PROBLEM DETAILS — Starting with the first line of the data below, copy each line up to and including the one containing "COL = S.collection". Pictures stay out.
◇ ◇ ◇ ◇ ◇ ◇ ◇
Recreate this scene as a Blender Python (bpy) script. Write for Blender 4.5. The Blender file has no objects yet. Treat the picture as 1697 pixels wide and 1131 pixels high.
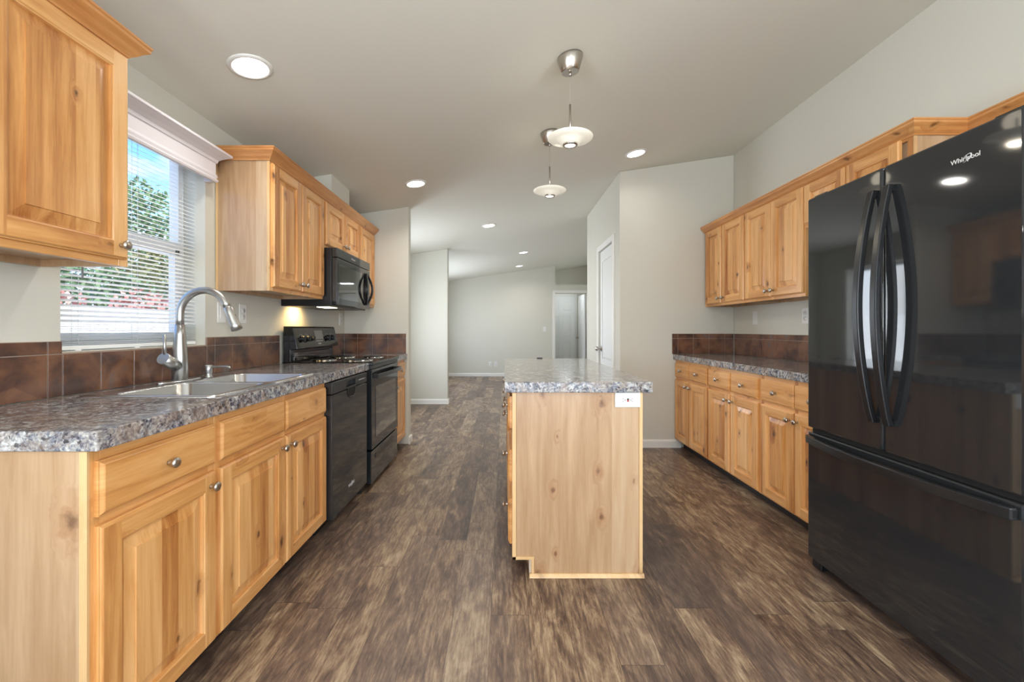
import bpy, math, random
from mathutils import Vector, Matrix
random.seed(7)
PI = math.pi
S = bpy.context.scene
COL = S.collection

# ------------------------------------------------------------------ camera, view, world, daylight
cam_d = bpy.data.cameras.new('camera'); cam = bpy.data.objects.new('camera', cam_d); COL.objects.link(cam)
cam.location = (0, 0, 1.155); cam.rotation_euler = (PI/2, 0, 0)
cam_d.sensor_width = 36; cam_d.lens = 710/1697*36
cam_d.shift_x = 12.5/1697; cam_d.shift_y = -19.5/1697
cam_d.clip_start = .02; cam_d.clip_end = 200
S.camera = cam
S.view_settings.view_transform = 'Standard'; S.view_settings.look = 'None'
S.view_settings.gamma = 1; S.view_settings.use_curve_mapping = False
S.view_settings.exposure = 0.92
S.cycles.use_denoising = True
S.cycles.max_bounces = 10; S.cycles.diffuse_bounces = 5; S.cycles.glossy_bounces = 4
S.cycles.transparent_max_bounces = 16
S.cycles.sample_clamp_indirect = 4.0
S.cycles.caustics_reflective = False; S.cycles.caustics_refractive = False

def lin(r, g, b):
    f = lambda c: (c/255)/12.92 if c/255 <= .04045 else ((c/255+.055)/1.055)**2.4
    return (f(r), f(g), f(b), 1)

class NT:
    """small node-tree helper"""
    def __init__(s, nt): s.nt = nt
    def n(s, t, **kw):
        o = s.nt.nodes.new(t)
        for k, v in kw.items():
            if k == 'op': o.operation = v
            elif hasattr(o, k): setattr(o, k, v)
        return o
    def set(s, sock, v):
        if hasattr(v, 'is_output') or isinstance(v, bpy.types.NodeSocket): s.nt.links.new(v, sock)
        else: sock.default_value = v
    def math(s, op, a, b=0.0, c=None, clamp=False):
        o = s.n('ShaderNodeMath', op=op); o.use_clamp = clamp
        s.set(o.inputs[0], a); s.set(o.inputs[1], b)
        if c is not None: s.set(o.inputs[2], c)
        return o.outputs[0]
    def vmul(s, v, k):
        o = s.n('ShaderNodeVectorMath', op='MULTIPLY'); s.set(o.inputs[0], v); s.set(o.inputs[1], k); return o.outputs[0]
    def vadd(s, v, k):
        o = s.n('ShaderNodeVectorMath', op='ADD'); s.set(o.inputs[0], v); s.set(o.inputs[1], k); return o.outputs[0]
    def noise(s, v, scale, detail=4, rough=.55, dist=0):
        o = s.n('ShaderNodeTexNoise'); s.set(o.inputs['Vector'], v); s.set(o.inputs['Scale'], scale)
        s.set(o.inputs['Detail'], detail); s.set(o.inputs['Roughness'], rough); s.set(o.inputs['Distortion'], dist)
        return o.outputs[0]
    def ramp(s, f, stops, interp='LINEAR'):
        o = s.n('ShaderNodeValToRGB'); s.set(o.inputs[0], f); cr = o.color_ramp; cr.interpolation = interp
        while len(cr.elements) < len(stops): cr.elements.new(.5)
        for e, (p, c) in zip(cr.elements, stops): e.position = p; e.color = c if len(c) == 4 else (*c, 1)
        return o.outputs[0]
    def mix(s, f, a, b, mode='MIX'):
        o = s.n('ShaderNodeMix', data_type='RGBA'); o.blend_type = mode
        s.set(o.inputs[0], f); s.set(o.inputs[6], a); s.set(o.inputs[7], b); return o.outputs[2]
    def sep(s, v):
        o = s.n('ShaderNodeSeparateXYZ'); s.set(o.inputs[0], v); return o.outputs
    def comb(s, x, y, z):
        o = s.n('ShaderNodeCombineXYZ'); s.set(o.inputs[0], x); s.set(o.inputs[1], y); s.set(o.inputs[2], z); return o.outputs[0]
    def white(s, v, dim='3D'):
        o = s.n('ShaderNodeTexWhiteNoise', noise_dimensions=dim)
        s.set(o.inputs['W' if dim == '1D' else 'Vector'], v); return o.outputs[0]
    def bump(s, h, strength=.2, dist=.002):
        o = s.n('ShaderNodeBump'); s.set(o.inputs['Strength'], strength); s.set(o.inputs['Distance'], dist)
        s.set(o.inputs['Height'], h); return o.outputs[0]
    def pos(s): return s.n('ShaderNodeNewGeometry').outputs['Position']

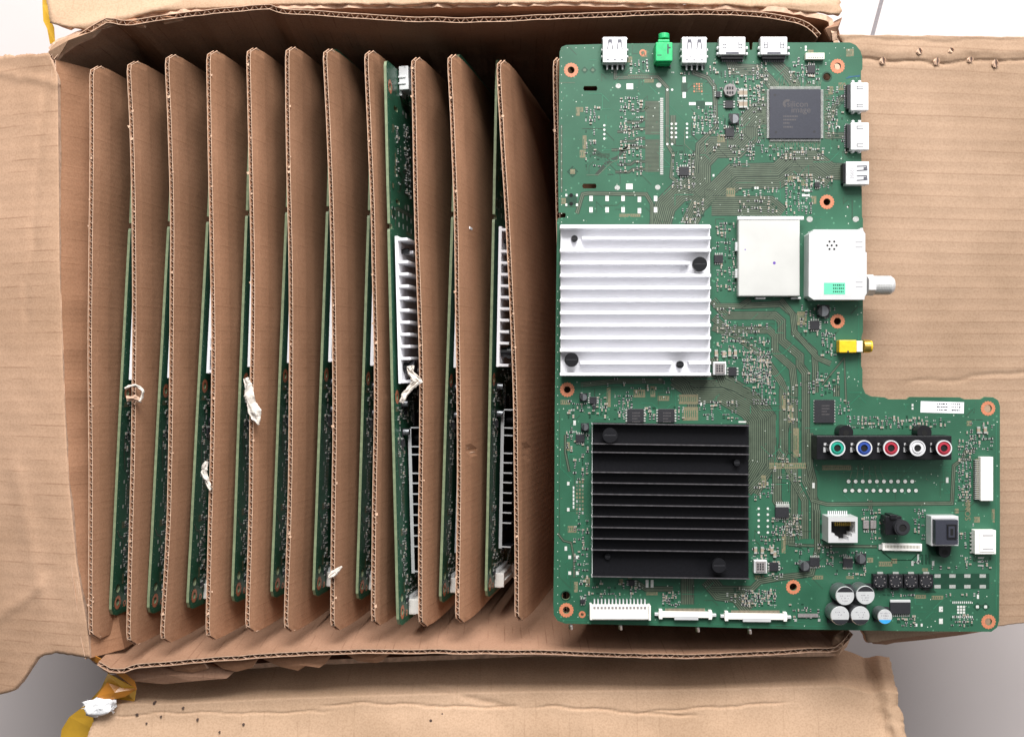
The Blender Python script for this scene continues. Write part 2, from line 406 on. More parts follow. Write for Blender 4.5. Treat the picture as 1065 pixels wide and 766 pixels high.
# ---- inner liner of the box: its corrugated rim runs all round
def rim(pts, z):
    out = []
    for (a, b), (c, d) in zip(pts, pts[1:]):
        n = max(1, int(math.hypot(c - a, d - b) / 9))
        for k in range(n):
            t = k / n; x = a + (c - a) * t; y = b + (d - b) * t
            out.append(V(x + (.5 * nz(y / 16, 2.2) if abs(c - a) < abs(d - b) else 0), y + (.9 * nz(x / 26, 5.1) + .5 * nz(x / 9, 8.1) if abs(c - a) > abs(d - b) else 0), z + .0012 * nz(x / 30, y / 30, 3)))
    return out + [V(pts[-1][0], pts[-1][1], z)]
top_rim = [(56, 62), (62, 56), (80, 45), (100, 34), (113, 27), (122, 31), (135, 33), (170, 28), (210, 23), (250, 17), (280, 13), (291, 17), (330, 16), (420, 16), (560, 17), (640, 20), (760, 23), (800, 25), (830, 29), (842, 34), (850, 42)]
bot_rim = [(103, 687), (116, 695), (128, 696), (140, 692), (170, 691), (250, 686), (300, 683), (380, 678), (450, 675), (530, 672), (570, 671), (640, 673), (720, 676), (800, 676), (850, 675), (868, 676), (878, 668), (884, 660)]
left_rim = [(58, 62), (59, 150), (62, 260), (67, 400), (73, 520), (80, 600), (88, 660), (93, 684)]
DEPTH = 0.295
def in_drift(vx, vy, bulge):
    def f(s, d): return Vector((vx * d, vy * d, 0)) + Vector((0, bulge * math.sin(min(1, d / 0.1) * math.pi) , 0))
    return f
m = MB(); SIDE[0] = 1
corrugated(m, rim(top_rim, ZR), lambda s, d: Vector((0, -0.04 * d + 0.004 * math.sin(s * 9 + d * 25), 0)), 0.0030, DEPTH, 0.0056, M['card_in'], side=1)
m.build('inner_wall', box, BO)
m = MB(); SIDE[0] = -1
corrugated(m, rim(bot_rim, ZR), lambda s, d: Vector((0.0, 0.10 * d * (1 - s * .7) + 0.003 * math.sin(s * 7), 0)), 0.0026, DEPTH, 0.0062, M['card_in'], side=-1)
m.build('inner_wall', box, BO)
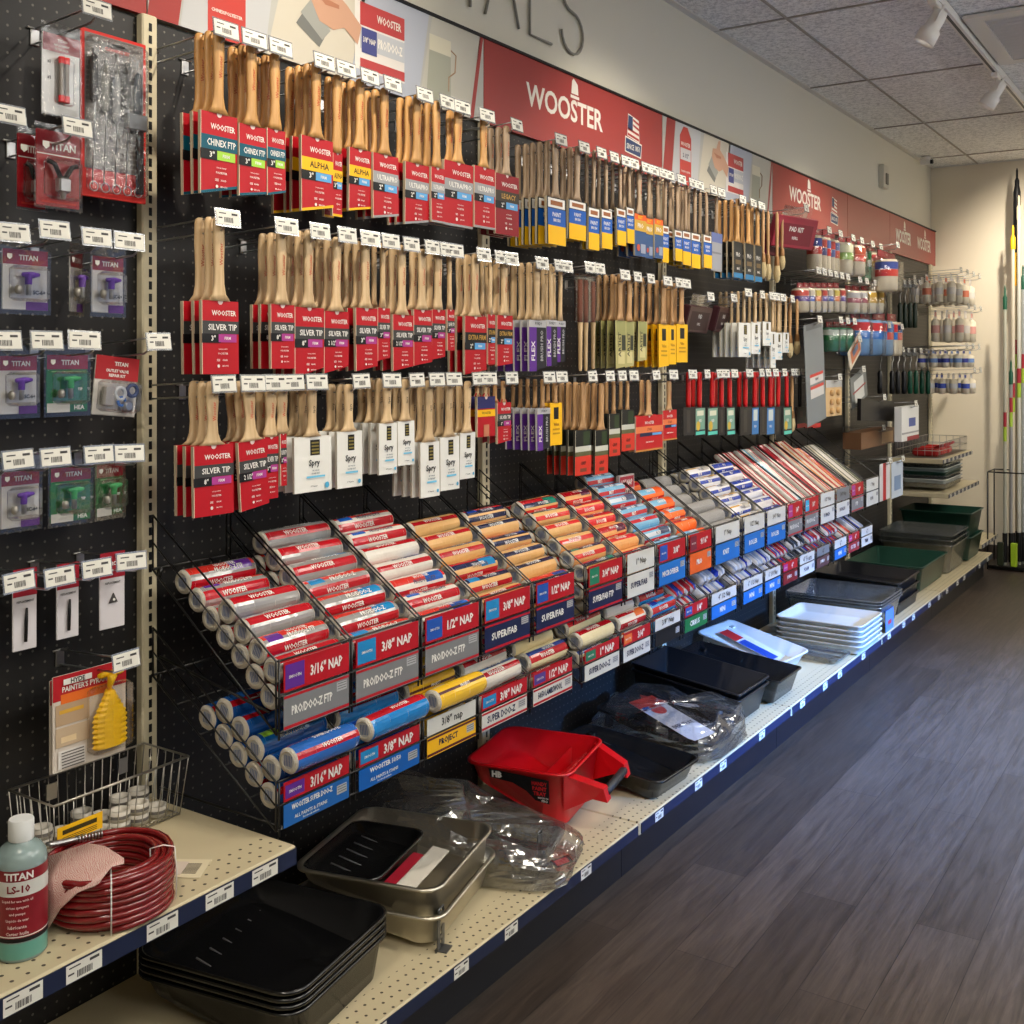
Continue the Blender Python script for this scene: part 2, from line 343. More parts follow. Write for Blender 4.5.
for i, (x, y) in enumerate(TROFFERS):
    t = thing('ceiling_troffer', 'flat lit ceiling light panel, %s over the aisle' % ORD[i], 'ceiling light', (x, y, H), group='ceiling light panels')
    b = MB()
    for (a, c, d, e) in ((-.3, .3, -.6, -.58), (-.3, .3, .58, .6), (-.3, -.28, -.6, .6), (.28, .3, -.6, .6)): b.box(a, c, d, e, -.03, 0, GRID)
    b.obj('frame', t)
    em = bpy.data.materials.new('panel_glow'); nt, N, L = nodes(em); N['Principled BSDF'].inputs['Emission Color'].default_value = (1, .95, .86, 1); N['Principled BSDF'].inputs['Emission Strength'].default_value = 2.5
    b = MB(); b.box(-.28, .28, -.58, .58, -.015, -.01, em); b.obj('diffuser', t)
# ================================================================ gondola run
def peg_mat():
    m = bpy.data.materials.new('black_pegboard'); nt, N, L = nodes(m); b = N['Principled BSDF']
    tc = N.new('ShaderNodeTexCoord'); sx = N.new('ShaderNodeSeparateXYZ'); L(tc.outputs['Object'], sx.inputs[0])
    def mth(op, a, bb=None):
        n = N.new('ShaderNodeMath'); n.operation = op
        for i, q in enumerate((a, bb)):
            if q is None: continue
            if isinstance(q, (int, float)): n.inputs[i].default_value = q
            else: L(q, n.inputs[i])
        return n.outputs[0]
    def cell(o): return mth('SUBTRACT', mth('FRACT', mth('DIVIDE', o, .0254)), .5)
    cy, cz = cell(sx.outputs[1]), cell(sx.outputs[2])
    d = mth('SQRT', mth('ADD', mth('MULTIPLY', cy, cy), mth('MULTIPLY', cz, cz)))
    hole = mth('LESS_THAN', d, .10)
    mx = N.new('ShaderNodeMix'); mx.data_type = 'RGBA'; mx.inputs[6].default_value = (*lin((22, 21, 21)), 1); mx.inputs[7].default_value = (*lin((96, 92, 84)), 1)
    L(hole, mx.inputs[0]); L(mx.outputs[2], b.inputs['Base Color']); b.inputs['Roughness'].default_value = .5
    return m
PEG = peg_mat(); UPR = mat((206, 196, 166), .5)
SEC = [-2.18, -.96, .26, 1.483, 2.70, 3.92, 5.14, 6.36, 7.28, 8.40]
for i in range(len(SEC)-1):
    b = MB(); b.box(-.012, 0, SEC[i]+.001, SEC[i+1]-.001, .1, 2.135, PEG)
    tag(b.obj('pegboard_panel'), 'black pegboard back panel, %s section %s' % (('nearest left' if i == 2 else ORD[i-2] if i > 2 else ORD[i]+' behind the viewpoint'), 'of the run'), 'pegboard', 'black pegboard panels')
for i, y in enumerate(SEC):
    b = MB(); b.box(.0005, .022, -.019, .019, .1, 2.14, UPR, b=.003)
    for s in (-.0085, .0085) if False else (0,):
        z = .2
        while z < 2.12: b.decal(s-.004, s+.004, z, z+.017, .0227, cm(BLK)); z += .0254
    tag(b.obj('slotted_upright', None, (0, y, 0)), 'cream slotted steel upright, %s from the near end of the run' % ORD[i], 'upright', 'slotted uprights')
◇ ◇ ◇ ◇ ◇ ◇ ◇
SOLUTION —
Recreate this scene as a Blender Python (bpy) script. Write for Blender 4.5. The Blender file has no objects yet. Treat the picture as 1697 pixels wide and 1131 pixels high.
import bpy, math, random
from mathutils import Vector, Matrix
random.seed(7)
PI = math.pi
S = bpy.context.scene
COL = S.collection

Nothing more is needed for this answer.